Required work |
The lines beneath this instruction, from the first through the one containing "cos, sin = math.cos, math.sin", must be transcribed exactly; no other line belongs in the output.

____________________

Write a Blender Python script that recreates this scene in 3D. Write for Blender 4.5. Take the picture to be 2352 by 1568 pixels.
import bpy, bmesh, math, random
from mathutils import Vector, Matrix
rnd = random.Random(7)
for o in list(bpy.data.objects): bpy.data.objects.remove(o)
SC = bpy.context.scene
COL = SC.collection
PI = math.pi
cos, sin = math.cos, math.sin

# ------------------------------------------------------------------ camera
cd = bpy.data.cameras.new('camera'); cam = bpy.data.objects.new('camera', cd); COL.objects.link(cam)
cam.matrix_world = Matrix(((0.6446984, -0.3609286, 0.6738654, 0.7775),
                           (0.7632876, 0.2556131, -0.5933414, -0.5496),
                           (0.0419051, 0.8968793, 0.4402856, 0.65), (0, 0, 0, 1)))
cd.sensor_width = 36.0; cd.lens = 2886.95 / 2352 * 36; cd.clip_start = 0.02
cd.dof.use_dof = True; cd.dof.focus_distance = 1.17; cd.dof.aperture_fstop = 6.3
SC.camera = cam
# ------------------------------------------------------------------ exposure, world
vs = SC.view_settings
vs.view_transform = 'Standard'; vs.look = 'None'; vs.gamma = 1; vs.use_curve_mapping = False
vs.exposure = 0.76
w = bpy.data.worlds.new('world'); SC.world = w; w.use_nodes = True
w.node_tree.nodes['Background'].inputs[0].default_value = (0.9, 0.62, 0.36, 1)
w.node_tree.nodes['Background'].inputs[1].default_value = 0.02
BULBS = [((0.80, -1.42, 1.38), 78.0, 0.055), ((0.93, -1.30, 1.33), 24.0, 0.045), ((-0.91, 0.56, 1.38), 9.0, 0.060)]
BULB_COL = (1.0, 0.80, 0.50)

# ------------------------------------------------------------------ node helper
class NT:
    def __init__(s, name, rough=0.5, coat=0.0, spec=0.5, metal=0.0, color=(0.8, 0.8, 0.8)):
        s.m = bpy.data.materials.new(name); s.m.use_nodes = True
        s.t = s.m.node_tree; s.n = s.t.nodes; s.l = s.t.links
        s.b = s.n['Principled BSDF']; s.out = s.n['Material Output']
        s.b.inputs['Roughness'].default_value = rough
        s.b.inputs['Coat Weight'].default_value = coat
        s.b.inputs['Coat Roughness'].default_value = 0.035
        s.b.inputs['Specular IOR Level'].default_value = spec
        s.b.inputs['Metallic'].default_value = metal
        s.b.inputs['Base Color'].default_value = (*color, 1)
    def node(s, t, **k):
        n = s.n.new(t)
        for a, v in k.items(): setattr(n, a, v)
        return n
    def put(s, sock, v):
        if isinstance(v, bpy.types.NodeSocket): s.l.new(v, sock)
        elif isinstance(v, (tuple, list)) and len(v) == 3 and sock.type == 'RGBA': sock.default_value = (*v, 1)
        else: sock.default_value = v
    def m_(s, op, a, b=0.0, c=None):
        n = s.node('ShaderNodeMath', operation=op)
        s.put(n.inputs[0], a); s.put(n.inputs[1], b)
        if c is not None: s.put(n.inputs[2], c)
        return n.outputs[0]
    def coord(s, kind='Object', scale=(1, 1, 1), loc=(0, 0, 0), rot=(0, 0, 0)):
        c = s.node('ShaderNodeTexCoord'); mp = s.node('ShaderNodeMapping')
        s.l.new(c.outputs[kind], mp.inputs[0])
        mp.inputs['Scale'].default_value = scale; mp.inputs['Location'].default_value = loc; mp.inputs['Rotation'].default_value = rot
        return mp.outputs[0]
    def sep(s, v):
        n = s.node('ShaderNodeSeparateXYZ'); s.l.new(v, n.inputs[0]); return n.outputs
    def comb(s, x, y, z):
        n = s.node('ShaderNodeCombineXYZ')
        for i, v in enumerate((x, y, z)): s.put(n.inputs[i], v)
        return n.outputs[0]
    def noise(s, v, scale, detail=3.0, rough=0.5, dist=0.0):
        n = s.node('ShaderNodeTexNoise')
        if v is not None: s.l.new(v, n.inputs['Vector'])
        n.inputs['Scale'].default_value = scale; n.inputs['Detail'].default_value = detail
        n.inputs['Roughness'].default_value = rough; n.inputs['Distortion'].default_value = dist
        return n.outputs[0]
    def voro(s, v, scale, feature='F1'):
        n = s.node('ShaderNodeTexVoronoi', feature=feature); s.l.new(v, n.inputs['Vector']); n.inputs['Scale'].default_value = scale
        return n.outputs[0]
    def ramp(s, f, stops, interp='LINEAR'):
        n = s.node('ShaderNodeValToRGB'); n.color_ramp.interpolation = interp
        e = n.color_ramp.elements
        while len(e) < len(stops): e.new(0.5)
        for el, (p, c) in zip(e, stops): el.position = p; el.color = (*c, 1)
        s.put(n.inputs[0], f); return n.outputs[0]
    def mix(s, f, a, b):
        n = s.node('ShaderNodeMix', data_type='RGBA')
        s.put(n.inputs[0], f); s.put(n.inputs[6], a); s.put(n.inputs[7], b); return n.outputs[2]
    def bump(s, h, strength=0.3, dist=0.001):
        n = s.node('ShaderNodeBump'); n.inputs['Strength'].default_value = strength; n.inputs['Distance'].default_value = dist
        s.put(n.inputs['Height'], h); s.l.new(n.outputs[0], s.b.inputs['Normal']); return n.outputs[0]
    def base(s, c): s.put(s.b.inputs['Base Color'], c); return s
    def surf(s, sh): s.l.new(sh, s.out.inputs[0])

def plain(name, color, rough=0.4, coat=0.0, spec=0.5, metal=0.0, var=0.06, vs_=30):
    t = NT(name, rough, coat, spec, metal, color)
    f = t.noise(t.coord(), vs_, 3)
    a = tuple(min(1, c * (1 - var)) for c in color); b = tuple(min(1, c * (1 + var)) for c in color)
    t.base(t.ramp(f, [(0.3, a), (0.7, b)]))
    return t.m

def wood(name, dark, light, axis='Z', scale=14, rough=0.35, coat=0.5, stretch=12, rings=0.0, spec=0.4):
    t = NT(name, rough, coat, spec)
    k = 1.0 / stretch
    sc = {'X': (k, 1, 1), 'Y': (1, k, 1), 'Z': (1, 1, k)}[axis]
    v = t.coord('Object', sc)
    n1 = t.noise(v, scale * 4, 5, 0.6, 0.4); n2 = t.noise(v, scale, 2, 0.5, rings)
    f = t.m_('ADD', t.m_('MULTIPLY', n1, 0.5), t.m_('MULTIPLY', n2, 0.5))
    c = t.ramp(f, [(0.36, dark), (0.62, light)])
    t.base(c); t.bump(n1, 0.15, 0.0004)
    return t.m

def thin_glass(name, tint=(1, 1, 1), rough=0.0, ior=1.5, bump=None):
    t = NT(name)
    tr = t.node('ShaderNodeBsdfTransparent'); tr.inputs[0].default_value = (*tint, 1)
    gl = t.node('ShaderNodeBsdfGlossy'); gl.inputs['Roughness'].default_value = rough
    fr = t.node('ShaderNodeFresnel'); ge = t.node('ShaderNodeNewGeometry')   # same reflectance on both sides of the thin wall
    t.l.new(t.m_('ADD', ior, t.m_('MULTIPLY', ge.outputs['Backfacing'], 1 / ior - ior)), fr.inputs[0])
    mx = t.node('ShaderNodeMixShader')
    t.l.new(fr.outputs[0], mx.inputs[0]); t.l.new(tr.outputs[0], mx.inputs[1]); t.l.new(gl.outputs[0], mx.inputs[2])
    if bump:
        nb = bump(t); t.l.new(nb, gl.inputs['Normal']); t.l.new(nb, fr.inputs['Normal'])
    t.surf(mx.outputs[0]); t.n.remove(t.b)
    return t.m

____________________

Response to this exercise |
Write a Blender Python script that recreates this scene in 3D. Write for Blender 4.5. Take the picture to be 2352 by 1568 pixels.
import bpy, bmesh, math, random
from mathutils import Vector, Matrix
rnd = random.Random(7)
for o in list(bpy.data.objects): bpy.data.objects.remove(o)
SC = bpy.context.scene
COL = SC.collection
PI = math.pi
cos, sin = math.cos, math.sin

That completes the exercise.